My goodness, I think I have a metaphor!  My husband and I go to Tallebudgera Creek most mornings for what I call a swim.  I swim with the current for a set distance and then I walk back against the current to start another ‘lap’.  At the flood tide, the current gives a delightfully swift swim, but to walk against it is almost impossible; sometimes I even give up and walk back on the beach.

Metaphor, you ask? I ask: or is it a simile?
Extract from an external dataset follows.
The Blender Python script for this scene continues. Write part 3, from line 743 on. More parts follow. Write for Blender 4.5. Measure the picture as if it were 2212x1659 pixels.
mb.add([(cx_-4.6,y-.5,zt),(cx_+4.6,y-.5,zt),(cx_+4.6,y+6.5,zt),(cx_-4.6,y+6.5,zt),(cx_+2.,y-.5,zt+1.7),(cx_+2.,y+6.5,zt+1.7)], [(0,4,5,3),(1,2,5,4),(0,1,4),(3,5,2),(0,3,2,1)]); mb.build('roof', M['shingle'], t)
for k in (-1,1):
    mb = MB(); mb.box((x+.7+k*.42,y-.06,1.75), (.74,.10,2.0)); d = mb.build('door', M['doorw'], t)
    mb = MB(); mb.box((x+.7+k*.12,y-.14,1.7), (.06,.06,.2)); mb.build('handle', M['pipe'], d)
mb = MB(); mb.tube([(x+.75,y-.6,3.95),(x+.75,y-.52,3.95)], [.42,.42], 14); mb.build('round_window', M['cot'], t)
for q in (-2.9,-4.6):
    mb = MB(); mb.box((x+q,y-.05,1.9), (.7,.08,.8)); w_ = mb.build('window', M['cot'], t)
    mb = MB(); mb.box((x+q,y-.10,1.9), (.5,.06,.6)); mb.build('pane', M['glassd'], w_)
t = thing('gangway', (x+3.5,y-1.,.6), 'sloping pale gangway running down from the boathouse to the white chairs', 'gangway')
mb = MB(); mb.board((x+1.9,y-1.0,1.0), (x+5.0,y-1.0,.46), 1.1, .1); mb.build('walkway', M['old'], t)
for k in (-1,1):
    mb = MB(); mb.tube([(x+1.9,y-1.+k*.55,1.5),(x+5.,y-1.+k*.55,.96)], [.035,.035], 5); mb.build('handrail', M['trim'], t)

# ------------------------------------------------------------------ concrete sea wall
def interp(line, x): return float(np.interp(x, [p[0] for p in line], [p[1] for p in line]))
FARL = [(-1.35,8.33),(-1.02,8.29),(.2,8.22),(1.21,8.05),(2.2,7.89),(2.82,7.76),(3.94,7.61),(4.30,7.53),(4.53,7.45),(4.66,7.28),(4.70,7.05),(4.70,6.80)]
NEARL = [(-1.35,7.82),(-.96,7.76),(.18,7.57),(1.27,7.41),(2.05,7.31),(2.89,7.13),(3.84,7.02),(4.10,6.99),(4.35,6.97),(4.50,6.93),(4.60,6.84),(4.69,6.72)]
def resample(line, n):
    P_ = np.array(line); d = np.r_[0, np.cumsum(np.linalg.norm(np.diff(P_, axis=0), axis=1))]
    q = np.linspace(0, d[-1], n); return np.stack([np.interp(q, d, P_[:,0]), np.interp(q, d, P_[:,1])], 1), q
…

met·a·phor  noun \ˈme-tə-ˌfȯr also -fər\

: a word or phrase for one thing that is used to refer to another thing in order to show or suggest that they are similar

: an object, activity, or idea that is used as a symbol of something else

sim·i·le  noun \ˈsi-mə-(ˌ)lē\

grammar : a phrase that uses the words like or as to describe someone or something by comparing it with someone or something else that is similar

I shall be pleased to have a verdict on that one.

On page 11 of Unity of Good, Mrs. Eddy speaks of the currents of matter, or mortal mind.  “Jesus taught us to walk over, not into or with, the currents of matter, or mortal mind.”
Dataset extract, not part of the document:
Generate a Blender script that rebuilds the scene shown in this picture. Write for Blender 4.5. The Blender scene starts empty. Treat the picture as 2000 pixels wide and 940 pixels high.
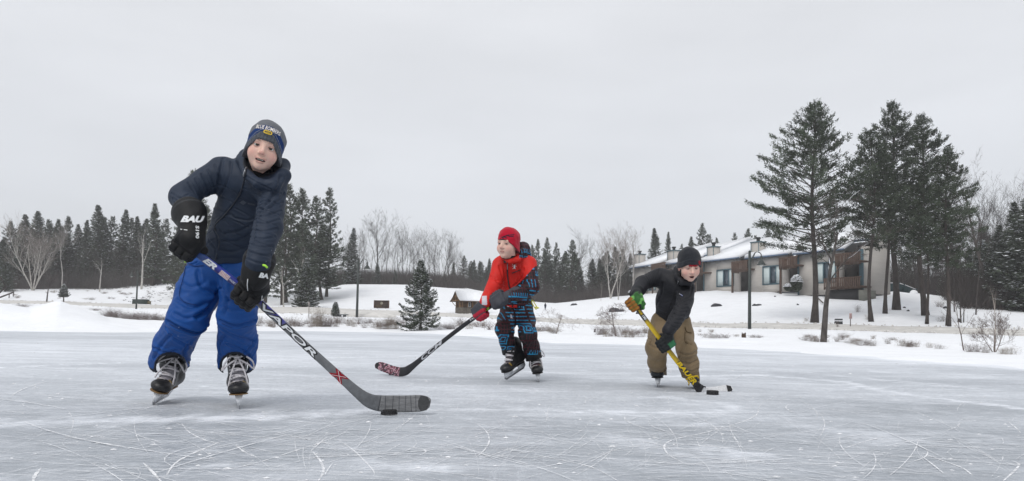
import bpy, math, random, time
import numpy as np
from mathutils import Vector, Matrix
T0 = time.time()
S = bpy.context.scene
C = S.collection
rad = math.radians
# ------------------------------------------------------------------ camera
EYE = np.array([0.0, 0.0, 0.4])
PITCH, ROLL = rad(2.7), rad(1.0)
FPX = 2000 * 24 / 36.0
CX, CY = 1000.0, 577.0
Fw = np.array([0, math.cos(PITCH), math.sin(PITCH)])
U0 = np.array([0, -math.sin(PITCH), math.cos(PITCH)])
R0 = np.array([1.0, 0, 0])
Rt = math.cos(ROLL) * R0 + math.sin(ROLL) * U0
Up = -math.sin(ROLL) * R0 + math.cos(ROLL) * U0
cd = bpy.data.cameras.new('camera'); cam = bpy.data.objects.new('camera', cd); C.objects.link(cam)
cd.lens = 24; cd.sensor_width = 36; cd.shift_y = (CY - 470) / 2000.0
cd.clip_start = 0.05; cd.clip_end = 6000
m = Matrix.Identity(4)
for i in range(3):
    m[i][0] = Rt[i]; m[i][1] = Up[i]; m[i][2] = -Fw[i]; m[i][3] = EYE[i]
cam.matrix_world = m
S.camera = cam
# ------------------------------------------------------------------ light
SUN_EL, SUN_AZ = rad(48), rad(205)      # azimuth clockwise from +Y
W = bpy.data.worlds.new('World'); S.world = W; W.use_nodes = True
nt = W.node_tree; N = nt.nodes; L = nt.links; N.clear()
out = N.new('ShaderNodeOutputWorld'); bg = N.new('ShaderNodeBackground')
sky = N.new('ShaderNodeTexSky'); sky.sky_type = 'NISHITA'; sky.sun_disc = False
sky.sun_elevation = SUN_EL; sky.sun_rotation = SUN_AZ
tc = N.new('ShaderNodeTexCoord'); sep = N.new('ShaderNodeSeparateXYZ')
L.new(tc.outputs['Generated'], sep.inputs[0])
rmp = N.new('ShaderNodeValToRGB')
rmp.color_ramp.elements[0].position = 0.0; rmp.color_ramp.elements[0].color = (7.2, 7.42, 7.85, 1)
rmp.color_ramp.elements[1].position = 0.42; rmp.color_ramp.elements[1].color = (8.0, 8.15, 8.45, 1)
L.new(sep.outputs[2], rmp.inputs[0])
nz = N.new('ShaderNodeTexNoise'); nz.inputs['Scale'].default_value = 1.6; nz.inputs['Detail'].default_value = 4
mp = N.new('ShaderNodeMapping'); mp.inputs['Scale'].default_value = (1, 1, 4)
L.new(tc.outputs['Generated'], mp.inputs[0]); L.new(mp.outputs[0], nz.inputs['Vector'])
mr = N.new('ShaderNodeMapRange'); mr.inputs[1].default_value = 0.3; mr.inputs[2].default_value = 0.7
mr.inputs[3].default_value = 0.93; mr.inputs[4].default_value = 1.07
L.new(nz.outputs['Fac'], mr.inputs[0])
mu = N.new('ShaderNodeVectorMath'); mu.operation = 'SCALE'
L.new(rmp.outputs[0], mu.inputs[0]); L.new(mr.outputs[0], mu.inputs['Scale'])
mx = N.new('ShaderNodeMix'); mx.data_type = 'RGBA'; mx.inputs[0].default_value = 0.08
L.new(mu.outputs[0], mx.inputs[6]); L.new(sky.outputs[0], mx.inputs[7])
L.new(mx.outputs[2], bg.inputs[0]); bg.inputs[1].default_value = 0.1
L.new(bg.outputs[0], out.inputs[0])
sl = bpy.data.lights.new('sun', 'SUN'); so = bpy.data.objects.new('sun', sl); C.objects.link(so)
sl.energy = 1.4; sl.angle = rad(25); sl.color = (1.0, 0.97, 0.93)
sdir = Vector((math.sin(SUN_AZ) * math.cos(SUN_EL), math.cos(SUN_AZ) * math.cos(SUN_EL), math.sin(SUN_EL)))
so.rotation_euler = sdir.to_track_quat('Z', 'Y').to_euler()
S.view_settings.view_transform = 'Standard'; S.view_settings.look = 'None'
S.view_settings.exposure = 0.10; S.view_settings.gamma = 1
# ------------------------------------------------------------------ photo geometry -> world
def P(px, py, d):
    """world point seen at photo pixel (px,py) at distance d along the optical axis"""
    return EYE + d * (Fw + (px - CX) / FPX * Rt - (py - CY) / FPX * Up)
def proj(p):
    v = np.asarray(p, float) - EYE
    z = v @ Fw
    return CX + FPX * (v @ Rt) / z, CY - FPX * (v @ Up) / z, z
def GI(px, py):
    """point on the ice"""
    r = Fw + (px - CX) / FPX * Rt - (py - CY) / FPX * Up
    return EYE + r * (-EYE[2] / r[2])
def nrm(v):
    v = np.asarray(v, float); return v / (np.linalg.norm(v) + 1e-12)
# ------------------------------------------------------------------ mesh helpers
def mk_mesh(name, V, F, cols=None, smooth=False, mats=None, midx=None):
    """V Nx3, F list of int arrays (each Mxk) or one array"""
    if isinstance(F, np.ndarray): F = [F]
    F = [np.asarray(f, dtype=np.int32) for f in F if len(f)]
    me = bpy.data.meshes.new(name)
    V = np.ascontiguousarray(V, dtype=np.float32)
    me.vertices.add(len(V)); me.vertices.foreach_set('co', V.ravel())
    nl = sum(f.size for f in F); npoly = sum(len(f) for f in F)
    me.loops.add(nl); me.polygons.add(npoly)
    me.loops.foreach_set('vertex_index', np.concatenate([f.ravel() for f in F]))
    st = []; c = 0
    for f in F:
        st.append(c + np.arange(len(f)) * f.shape[1]); c += f.size
    me.polygons.foreach_set('loop_start', np.concatenate(st).astype(np.int32))
    if midx is not None: me.polygons.foreach_set('material_index', np.asarray(midx, np.int32))
    me.update(calc_edges=True)
    if smooth: me.polygons.foreach_set('use_smooth', np.ones(npoly, bool))
    if cols is not None:
        a = me.color_attributes.new('Col', 'FLOAT_COLOR', 'POINT')
        cc = np.ones((len(V), 4), np.float32); cc[:, :3] = cols
        a.data.foreach_set('color', cc.ravel())
    return me
def link(name, data, parent=None, loc=None):
    o = bpy.data.objects.new(name, data); C.objects.link(o)
    if parent is not None: o.parent = parent
    if loc is not None: o.location = [float(x) for x in loc]
    return o
def tag(o, label=None, cat=None, group=None, kind=None):
    if label: o['label'] = label
    if cat: o['category'] = cat
    if group: o['group'] = group
    if kind: o['kind'] = kind
    return o
def empty(name, loc=(0, 0, 0), label=None, cat=None, group=None, rotz=0.0):
    o = link(name, None, None, loc); o.empty_display_size = 0.2; o.rotation_euler = (0, 0, rotz)
    return tag(o, label, cat, group)
class MB:
    """collects triangles/quads"""
    def __init__(s): s.V = []; s.F = []; s.n = 0; s.c = []
    def add(s, V, F, col=None):
        V = np.asarray(V, float).reshape(-1, 3)
        for f in (F if isinstance(F, list) else [F]):
            f = np.asarray(f, int)
            s.F.append(f + s.n)
        s.V.append(V); s.n += len(V)
        if col is not None:
            s.c.append(np.broadcast_to(np.asarray(col, float), (len(V), 3)))
        return s
    def box(s, c, size, R=None, col=None, taper=1.0):
        x, y, z = np.asarray(size, float) / 2
        v = np.array([[-x, -y, -z], [x, -y, -z], [x, y, -z], [-x, y, -z], [-x * taper, -y * taper, z], [x * taper, -y * taper, z], [x * taper, y * taper, z], [-x * taper, y * taper, z]])
        if R is not None: v = v @ np.asarray(R).T
        return s.add(v + np.asarray(c, float), np.array([[0, 3, 2, 1], [4, 5, 6, 7], [0, 1, 5, 4], [1, 2, 6, 5], [2, 3, 7, 6], [3, 0, 4, 7]]), col)
    def tube(s, pts, r, n=6, col=None, cap=True):
        pts = np.asarray(pts, float); m_ = len(pts)
        r = np.broadcast_to(np.asarray(r, float), (m_,))
        t = np.gradient(pts, axis=0); t /= np.linalg.norm(t, axis=1)[:, None] + 1e-12
        ref = np.array([0.0, 0, 1]) if abs(t[0, 2]) < 0.9 else np.array([1.0, 0, 0])
        a = np.cross(t, ref); a /= np.linalg.norm(a, axis=1)[:, None] + 1e-12
        b = np.cross(t, a)
        th = np.arange(n) * 2 * math.pi / n
        V = pts[:, None] + r[:, None, None] * (np.cos(th)[None, :, None] * a[:, None] + np.sin(th)[None, :, None] * b[:, None])
        i = np.arange(m_ - 1)[:, None] * n; j = np.arange(n)[None]; k = (j + 1) % n
        q = np.stack([i + j, i + n + j, i + n + k, i + k], -1).reshape(-1, 4)
        s.add(V.reshape(-1, 3), [q], col)
        if cap:
            base = s.n - m_ * n
            s.F.append(np.arange(n)[None] + base); s.F.append((np.arange(n)[::-1] + (m_ - 1) * n)[None] + base)
        return s
    def mesh(s, name, smooth=False):
        by = {}
        for f in s.F: by.setdefault(f.shape[1], []).append(f)
        cols = np.concatenate(s.c) if s.c and sum(len(c) for c in s.c) == s.n else None
        return mk_mesh(name, np.concatenate(s.V), [np.concatenate(v) for v in by.values()], cols, smooth)
    def build(s, name, mat, parent=None, smooth=False, loc=None):
        me = s.mesh(name, smooth); me.materials.append(mat)
        return link(name, me, parent, loc)
def rnd_noise(Pt, freq, seed=0, n=7):
    r = np.random.RandomState(seed); o = np.zeros(len(Pt))
    for i in range(n):
        k = r.normal(size=3); k /= np.linalg.norm(k); o += np.sin(Pt @ (k * freq * r.uniform(0.6, 1.6)) + r.uniform(0, 6.28))
    return o / math.sqrt(n)
def lin(h):
    h = h.lstrip('#'); c = np.array([int(h[i:i + 2], 16) / 255 for i in (0, 2, 4)])
    return np.where(c <= 0.04045, c / 12.92, ((c + 0.055) / 1.055) ** 2.4)
# ------------------------------------------------------------------ materials
def mat(name, col=(0.5, 0.5, 0.5), rough=0.7, var=0.15, vscale=8.0, bump=0.0, bscale=60.0, attr=False, spec=0.3, metal=0.0, sheen=0.0, stretch=None, sss=0.0, bump2=None):
    m_ = bpy.data.materials.new(name); m_.use_nodes = True
    n = m_.node_tree.nodes; l = m_.node_tree.links; b = n['Principled BSDF']
    b.inputs['Roughness'].default_value = rough; b.inputs['Metallic'].default_value = metal
    b.inputs['Specular IOR Level'].default_value = spec
    if sheen: b.inputs['Sheen Weight'].default_value = sheen
    if sss:
        b.inputs['Subsurface Weight'].default_value = sss; b.inputs['Subsurface Radius'].default_value = (0.01, 0.004, 0.002)
    t = n.new('ShaderNodeTexCoord'); vec = t.outputs['Object']
    if stretch:
        mp_ = n.new('ShaderNodeMapping'); mp_.inputs['Scale'].default_value = stretch; l.new(vec, mp_.inputs[0]); vec = mp_.outputs[0]
    nz_ = n.new('ShaderNodeTexNoise'); nz_.inputs['Scale'].default_value = vscale; nz_.inputs['Detail'].default_value = 5
    nz_.inputs['Roughness'].default_value = 0.65
    l.new(vec, nz_.inputs['Vector'])
    r_ = n.new('ShaderNodeMapRange'); r_.inputs[1].default_value = 0.3; r_.inputs[2].default_value = 0.7
    r_.inputs[3].default_value = 1 - var; r_.inputs[4].default_value = 1 + var
    l.new(nz_.outputs['Fac'], r_.inputs[0])
    sc = n.new('ShaderNodeVectorMath'); sc.operation = 'SCALE'
    if attr:
        a = n.new('ShaderNodeAttribute'); a.attribute_name = 'Col'; l.new(a.outputs['Color'], sc.inputs[0])
    else: sc.inputs[0].default_value = tuple(float(x) for x in col)
    l.new(r_.outputs[0], sc.inputs['Scale']); l.new(sc.outputs[0], b.inputs['Base Color'])
    if bump:
        z = n.new('ShaderNodeTexNoise'); z.inputs['Scale'].default_value = bscale; z.inputs['Detail'].default_value = 4
        l.new(vec, z.inputs['Vector'])
        bm_ = n.new('ShaderNodeBump'); bm_.inputs['Strength'].default_value = bump; bm_.inputs['Distance'].default_value = bump2 or 0.01
        l.new(z.outputs['Fac'], bm_.inputs['Height']); l.new(bm_.outputs[0], b.inputs['Normal'])
    return m_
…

I know how hard it is to walk against the creek’s current and what a force it is, so it gives me a small idea of how strong the currents of mortal mind are, or rather, claim to be.  We must walk over them. 

How are we to do that?  Mrs. Eddy goes on to tell us how Jesus did that in the following lines, e.g. “He annulled the laws of matter...” (page 11).

One is reminded of Adam Dickey’s article titled “God’s Law of Adjustment.”  He tells us there is a law of God that can cope with any so-called law of mortal mind.

I am also reminded of a personal experience.  My husband and I were travelling to Perth in a campervan (car and caravan combo).  We had left Cobar without filling up on petrol.  It is a long way to the next town on the Barrier Highway – Wilcannia (260km/2 1/2 hours according to Internet) – so we were quite apprehensive about getting there on that amount of petrol, staying the night, and getting an early start the next morning. It was night by the time we got near to Wilcannia.  The caravan park was on the Darling River (magnificent river gums), a little distance before the town.  We headed directly into the town to get petrol.  The town was completely dark.  We found a petrol station and were told by an attendant that the town’s electricity supply was down; that we couldn’t get petrol.  Now we had been to this town before on trips to Perth and there seemed to be a darkness about the atmosphere, so my thought was, “typical of Wilcannia!” 

I was in the back of the campervan peeling potatoes to save time when we camped.  The thought came, “Let there be light!”  Immediately the electricity came on and the pumps were back in use.

Now, for a long time I had thought of this as my asking God to put the light back on, and Him doing it.  Finally, the penny dropped and I realised that it was the other way around.  God was telling me to “let there be light” in my thinking about the people and circumstances of that town. 

I find that as I read this book, individual words stay with me after I have turned over (the page) from them, and I feel the need to go back and take in more of their pertinence.  This morning the word is “permanent.”  Yesterday it was “Principle.”

It’s so satisfying and comforting that God knows nothing that is not permanent.  “If God knows that which is not permanent, it follows that He knows something which He must learn to unknow, for the benefit of our race” (page 13).

And when I read that “God is their divine Principle,” (that is the divine Principle of the universe and man) I had such a wonderful sense of the solidness and invincibility of God and His creation, man and the universe; a stillness and a great sense of calm and well-being.  Principle, the solid bedrock of existence.

Actually, there was another passage on page 10 – “He is not the blind force of a material universe.”  What a way to describe the supposed force of a material universe!